Funds, private banks dump bonds over Fed signals
Portfolio managers and private banking clients were behind this week’s haphazard sell-off of Asia sovereigns and corporate bonds, caught out by the US Federal Reserve’s signals to taper off quantitative easing.
Bond traders and strategists say both high-yield and high-grade bonds – ranging from emerging market issues from countries such as Indonesia and the Philippines to those from leading Asian banks and conglomerates – had suffered.
Amid perhaps the biggest sell-off since October 2011 – caused by the then-unraveling European fiscal crisis and woes in Greece – the level of risk aversion was typified by a 30 cash-point drop of longer-dated Philippine sovereign paper.
“There isn’t a lot of differentiation between credits. People are not looking at valuations now; they are just reducing risk, with prices and dislocations all over the place,” says a Hong Kong-based senior credit trader.
For the Philippines – upgraded by rating agencies such as Standard & Poor’s to investment grade earlier this year – traders say the 30 cash-point slide in sovereign-debt prices within six weeks points to a race by portfolio managers to secure liquidity in preparation for redemption requests from bond fund investors.
“Liquidity in the market dried up so quickly that over the past few weeks, portfolio managers have seen selling benchmark sovereign paper that they would not even have sold during the global financial crisis,” says a head of credit research at a global bond dealer in Hong Kong.
Secondary market liquidity in global bonds had already been deteriorating in recent years. Various regulations in the post-financial crisis era such as the US’s Volcker rule and more stringent bank regulatory capital requirements such as Basel III are making it more expensive for dealers to hold inventory.
The risk-off market sentiment is also evident in wider bid-ask spreads quoted in Asia trading hours for US high-grade corporate bonds, blowing out to 30bp, from 10bp, two months ago, the senior trader says. The widening of spreads is also obvious in the HSBC Asian dollar bond index, which was quoted this week at 339bp, having risen from its tightest level this year of 250bp on January 7.
This compares to a record 437bp hit during the peak of the European sovereign crisis-related sell-off on October 4, 2011.
Dilip Shahani, head of global research for Asia Pacific at HSBC in Hong Kong, says the sell-off was caused by investors being surprised by the timing of the Fed’s recent exit signals.
Earlier this month, Fed chairman Ben Bernanke for the first time hinted at an end to the Fed’s third round of quantitative easing, saying that if unemployment figures and inflation d improve as it expects, the central bank will begin to taper off its asset-buying programme through to mid-2014.
Investors fear that interest rates may start quickly moving in the other direction, so they are exiting positions in an already illiquid market, industry players say.
“The correction has been caused by investors’ concern about interest rates, rather than the creditworthiness or health of the financial system, which is what we saw in the sell-offs that happened in September and October 2011 on the back of the European fiscal crisis,” Shahani says.
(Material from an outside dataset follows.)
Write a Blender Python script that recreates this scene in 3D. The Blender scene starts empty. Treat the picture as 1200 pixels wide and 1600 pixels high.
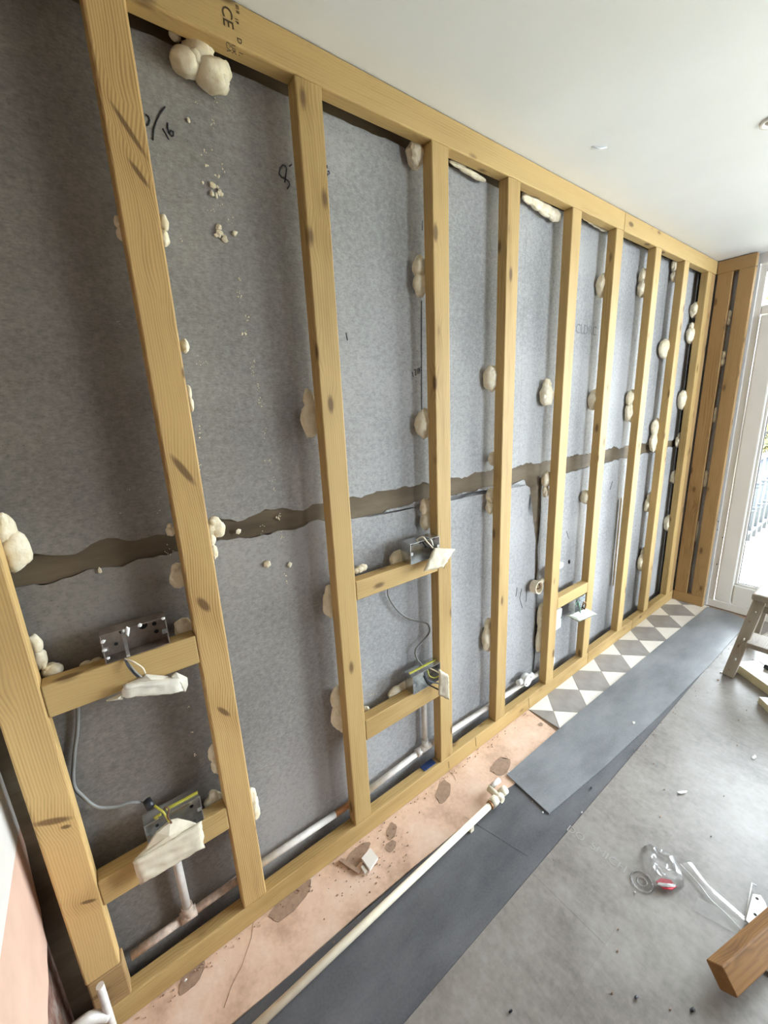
import bpy, bmesh, math, random
from mathutils import Vector, Matrix, noise

random.seed(7)
scene = bpy.context.scene
COL = scene.collection

# ------------------------------------------------------------------ camera
FPX = 628.016
CAM = Vector((0.445937, -1.027074, 1.54667))
RX = Vector((0.800808, -0.597102, -0.046638))      # image right
RY = Vector((-0.180344, -0.166147, -0.96947))      # image down
RZ = Vector((0.571124, 0.78477, -0.240736))        # viewing direction
cam_data = bpy.data.cameras.new('camera')
cam_data.sensor_fit = 'HORIZONTAL'
cam_data.sensor_width = 36.0
cam_data.lens = FPX / 1200.0 * 36.0
cam_data.clip_start = 0.02
cam_data.clip_end = 200
cam = bpy.data.objects.new('camera', cam_data)
cam.matrix_world = Matrix(((RX.x, -RY.x, -RZ.x, CAM.x), (RX.y, -RY.y, -RZ.y, CAM.y),
                           (RX.z, -RY.z, -RZ.z, CAM.z), (0, 0, 0, 1)))
COL.objects.link(cam)
scene.camera = cam

# ------------------------------------------------------------------ world, light, exposure
world = bpy.data.worlds.new('overcast_sky')
scene.world = world
world.use_nodes = True
wn = world.node_tree
for n in list(wn.nodes):
    wn.nodes.remove(n)
w_out = wn.nodes.new('ShaderNodeOutputWorld')
w_bg = wn.nodes.new('ShaderNodeBackground')
w_bg.inputs['Color'].default_value = (0.88, 0.95, 1.04, 1)
w_bg.inputs['Strength'].default_value = 22.0
wn.links.new(w_bg.outputs[0], w_out.inputs[0])

scene.view_settings.view_transform = 'Standard'
scene.view_settings.look = 'None'
scene.view_settings.gamma = 1.0
scene.view_settings.use_curve_mapping = False
scene.view_settings.exposure = 0.62


def portal(name, loc, rot, sx, sy):
    """Sampling guide in a daylight opening (gives off no light of its own)."""
    l = bpy.data.lights.new(name, 'AREA')
    l.shape = 'RECTANGLE'
    l.size = sx
    l.size_y = sy
    l.cycles.is_portal = True
    o = bpy.data.objects.new(name, l)
    o.location = loc
    o.rotation_euler = rot
    COL.objects.link(o)


# ------------------------------------------------------------------ measures of the room
H = 2.40            # ceiling
DP = 0.042          # timber thickness (depth of the frame)
HT = 0.080          # top plate height
HB = 0.078          # sole plate height
W = 0.0714          # stud face
YB = 0.080          # face of the grey wall boards
LX = 3.984          # front of the end return frame
XD = 4.06           # room face of the patio door frame
XW = 0.170          # side wall
YR = -4.60          # wall opposite
STUDS = [0.2100, 0.588, 0.9966, 1.4314, 1.7949, 2.2159, 2.5946, 3.0357, 3.4384, 3.8392]


def at(px, py, axis, v):
    """Point on the plane axis = v that the photograph shows at this pixel."""
    d = RX * ((px - 600) / FPX) + RY * ((py - 800) / FPX) + RZ
    t = (v - CAM[axis]) / d[axis]
    return CAM + d * t


def wall(px, py, y=YB):
    return at(px, py, 1, y)


def flr(px, py, z=0.0):
    return at(px, py, 2, z)


# ------------------------------------------------------------------ materials
def srgb(r, g, b):
    def f(c):
        c /= 255.0
        return c / 12.92 if c <= 0.04045 else ((c + 0.055) / 1.055) ** 2.4
    return (f(r), f(g), f(b), 1)


class NT:
    def __init__(self, name):
        self.m = bpy.data.materials.new(name)
        self.m.use_nodes = True
        self.t = self.m.node_tree
        self.t.nodes.clear()
        self.out = self.n('ShaderNodeOutputMaterial')

    def n(self, typ, **kw):
        nd = self.t.nodes.new(typ)
        for k, v in kw.items():
            setattr(nd, k, v)
        return nd

    def set(self, sock, v):
        if isinstance(v, bpy.types.NodeSocket):
            self.t.links.new(v, sock)
        else:
            sock.default_value = v

    def math(self, op, a, b=0.0, clamp=False):
        nd = self.n('ShaderNodeMath', operation=op, use_clamp=clamp)
        self.set(nd.inputs[0], a)
        self.set(nd.inputs[1], b)
        return nd.outputs[0]

    def coord(self):
        return self.n('ShaderNodeTexCoord').outputs['Object']

    def pos(self):
        return self.n('ShaderNodeNewGeometry').outputs['Position']

    def rand(self):
        return self.n('ShaderNodeObjectInfo').outputs['Random']

    def map(self, v, scale=(1, 1, 1), loc=(0, 0, 0), rot=(0, 0, 0)):
        nd = self.n('ShaderNodeMapping')
        self.set(nd.inputs['Vector'], v)
        self.set(nd.inputs['Location'], loc)
        nd.inputs['Rotation'].default_value = rot
        nd.inputs['Scale'].default_value = scale
        return nd.outputs[0]

    def noise(self, v, scale, detail=3.0, rough=0.55):
        nd = self.n('ShaderNodeTexNoise')
        self.set(nd.inputs['Vector'], v)
        nd.inputs['Scale'].default_value = scale
        nd.inputs['Detail'].default_value = detail
        nd.inputs['Roughness'].default_value = rough
        return nd.outputs['Fac']

    def ramp(self, fac, stops):
        nd = self.n('ShaderNodeValToRGB')
        self.set(nd.inputs[0], fac)
        cr = nd.color_ramp
        while len(cr.elements) > 1:
            cr.elements.remove(cr.elements[-1])
        cr.elements[0].position = stops[0][0]
        cr.elements[0].color = stops[0][1]
        for p, c in stops[1:]:
            e = cr.elements.new(p)
            e.color = c
        return nd.outputs[0]

    def mix(self, fac, a, b, mode='MIX'):
        nd = self.n('ShaderNodeMix', data_type='RGBA', blend_type=mode)
        self.set(nd.inputs['Factor'], fac)
        self.set(nd.inputs[6], a)
        self.set(nd.inputs[7], b)
        return nd.outputs[2]

    def bump(self, h, strength=0.3, dist=0.002):
        nd = self.n('ShaderNodeBump')
        nd.inputs['Strength'].default_value = strength
        nd.inputs['Distance'].default_value = dist
        self.set(nd.inputs['Height'], h)
        return nd.outputs[0]

    def bsdf(self, color, rough=0.6, normal=None, metal=0.0, spec=0.5):
        b = self.n('ShaderNodeBsdfPrincipled')
        self.set(b.inputs['Base Color'], color)
        self.set(b.inputs['Roughness'], rough)
        self.set(b.inputs['Metallic'], metal)
        self.set(b.inputs['Specular IOR Level'], spec)
        if normal is not None:
            self.set(b.inputs['Normal'], normal)
        self.t.links.new(b.outputs[0], self.out.inputs[0])
        return self.m


BW = lambda v: (v, v, v, 1)


def plain(name, col, rough=0.5, metal=0.0, var=0.12, scale=30, bump=0.0, spec=0.5):
    t = NT(name)
    p = t.coord()
    n = t.noise(p, scale, 3)
    dark = tuple(c * (1 - var) for c in col[:3]) + (1,)
    light = tuple(min(1, c * (1 + var)) for c in col[:3]) + (1,)
    c = t.ramp(n, [(0.3, dark), (0.7, light)])
    nm = t.bump(n, bump, 0.002) if bump else None
    return t.bsdf(c, rough, nm, metal, spec)


def wood_mat(name, base, dark, knots=(), ringamt=0.12, knotscale=1.0, freq=900.0):
    """Treated softwood; local X runs along the timber. knots: (along, across, slant, half length, half width)."""
    t = NT(name)
    p = t.coord()
    rnd = t.math('MULTIPLY', t.rand(), 37.0)
    comb = t.n('ShaderNodeCombineXYZ')
    t.set(comb.inputs[0], rnd)
    t.set(comb.inputs[1], t.math('MULTIPLY', t.rand(), 3.1))
    t.set(comb.inputs[2], t.math('MULTIPLY', t.rand(), 5.7))
    pv = t.n('ShaderNodeVectorMath', operation='ADD')
    t.set(pv.inputs[0], p)
    t.set(pv.inputs[1], comb.outputs[0])
    pr = pv.outputs[0]
    # random knots
    vor = t.n('ShaderNodeTexVoronoi')
    t.set(vor.inputs['Vector'], t.map(pr, (6.0, 15.0, 15.0)))
    vor.inputs['Scale'].default_value = 1.0
    kd = vor.outputs['Distance']
    kwarp = t.math('SUBTRACT', 0.45, kd, True)
    kmask = t.ramp(kd, [(0.10 * knotscale, BW(1)), (0.19 * knotscale, BW(0))])
    sep = t.n('ShaderNodeSeparateXYZ')
    t.set(sep.inputs[0], p)
    X, Y = sep.outputs[0], sep.outputs[1]
    for (a, c, ang, hl, hw) in knots:
        dx = t.math('SUBTRACT', X, a)
        dy = t.math('SUBTRACT', Y, c)
        cs, sn = math.cos(ang), math.sin(ang)
        u = t.math('DIVIDE', t.math('ADD', t.math('MULTIPLY', dx, cs), t.math('MULTIPLY', dy, sn)), hl)
        v = t.math('DIVIDE', t.math('SUBTRACT', t.math('MULTIPLY', dy, cs), t.math('MULTIPLY', dx, sn)), hw)
        r = t.math('SQRT', t.math('ADD', t.math('MULTIPLY', u, u), t.math('MULTIPLY', v, v)))
        m = t.ramp(r, [(0.55, BW(1)), (1.0, BW(0))])
        kmask = t.math('MAXIMUM', kmask, m)
        w = t.math('MULTIPLY', t.math('SUBTRACT', 1.0, t.math('MULTIPLY', r, 0.16), True), 0.5)
        kwarp = t.math('MAXIMUM', kwarp, w)
    # growth rings: fine bands across the face, bent around the knots
    warp = t.noise(t.map(pr, (0.7, 5.0, 5.0)), 1.0, 2)
    ringpos = t.math('ADD', t.math('MULTIPLY', t.math('ADD', Y, t.math('MULTIPLY', sep.outputs[2], 0.6)), freq),
                     t.math('ADD', t.math('MULTIPLY', warp, 42.0), t.math('MULTIPLY', kwarp, 30.0)))
    ring = t.math('MULTIPLY', t.math('ADD', t.math('SINE', ringpos), 1.0), 0.5)
    fib = t.noise(t.map(pr, (7.0, 190.0, 190.0)), 1.0, 3, 0.6)
    blot = t.noise(t.map(pr, (1.3, 9.0, 9.0)), 1.0, 3)
    f = t.math('ADD', t.math('MULTIPLY', ring, ringamt), t.math('ADD', t.math('MULTIPLY', fib, 0.30),
               t.math('MULTIPLY', blot, 0.70)))
    f = t.math('ADD', f, t.math('MULTIPLY', t.math('SUBTRACT', t.rand(), 0.5), 0.16))
    f = t.math('SUBTRACT', f, t.math('MULTIPLY', kwarp, 0.22))
    c = t.ramp(f, [(0.25, dark), (0.55, base), (0.9, tuple(min(1, v * 1.15) for v in base[:3]) + (1,))])
    c = t.mix(t.math('MULTIPLY', kmask, 0.80), c, srgb(92, 66, 40))
    nm = t.bump(t.math('ADD', t.math('MULTIPLY', ring, 0.5), fib), 0.12, 0.0012)
    return t.bsdf(c, 0.62, nm, spec=0.35)


WB = srgb(184, 155, 102)
WD = srgb(148, 116, 66)
wood = wood_mat('treated_softwood', WB, WD)
wood_warm = wood_mat('warm_softwood', srgb(160, 130, 88), srgb(120, 92, 56))
# knots measured on the nearest studs (heights along the stud, offset across the face)
wood_s1 = wood_mat('softwood_near_stud', srgb(196, 163, 108), srgb(154, 118, 70), knots=[
    (2.02, 0.040, -0.55, 0.055, 0.006), (1.95, 0.045, -0.6, 0.030, 0.006), (1.36, 0.035, -0.5, 0.050, 0.010),
    (1.02, 0.030, 1.1, 0.012, 0.030), (0.70, 0.035, 1.0, 0.008, 0.030)], knotscale=0.5, ringamt=0.26, freq=1250.0)
wood_s0 = wood_mat('softwood_leftmost_stud', srgb(196, 163, 108), srgb(154, 118, 70), knots=[
    (0.50, 0.032, 0.45, 0.010, 0.042), (0.47, 0.050, 0.5, 0.006, 0.012), (0.24, 0.05, 0.5, 0.006, 0.02)],
    knotscale=0.5, ringamt=0.26, freq=1250.0)


def fleece(name, tint):
    t = NT(name)
    p = t.pos()
    a = t.noise(p, 2.2, 3)
    b = t.noise(p, 62.0, 4, 0.75)
    fib1 = t.noise(t.map(p, (90, 90, 260), rot=(0, 0.7, 0)), 1.0, 3, 0.65)
    fib2 = t.noise(t.map(p, (90, 90, 260), rot=(0, -0.6, 0)), 1.0, 3, 0.65)
    spot = t.noise(p, 150.0, 2)
    f = t.math('ADD', t.math('MULTIPLY', a, 0.55), t.math('MULTIPLY', b, 0.60))
    f = t.math('ADD', f, t.math('MULTIPLY', t.math('ADD', fib1, fib2), 0.28))
    c = t.ramp(f, [(0.48, srgb(118, 118, 118)), (0.74, srgb(144, 144, 145)), (0.96, srgb(172, 172, 173))])
    dk = t.ramp(spot, [(0.28, BW(1)), (0.36, BW(0))])
    c = t.mix(t.math('MULTIPLY', dk, 0.4), c, srgb(92, 91, 90))
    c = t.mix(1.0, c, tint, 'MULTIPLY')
    nm = t.bump(f, 0.35, 0.002)
    return t.bsdf(c, 0.85, nm, spec=0.2)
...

Another contributor to the sell-off has been portfolio managers managing bond funds that are benchmarked to developed-market indices with limited weights to emerging markets, says Krishna Hegde, head of Asia credit research at Barclays Capital in Hong Kong.
Aside from investing in developed market securities, these managers seek exposure to emerging market bonds to boost yields.
But due to the sudden change of views on US assets, combined with a poor outlook for emerging markets, these managers became less inclined to maintain their EM positions and began reducing their investments in EM bonds.
“These managers are likely to continue reducing their positions over time, as the illiquidity of the market has meant they cannot sell down their positions quickly in a short time-frame,” says Hegde.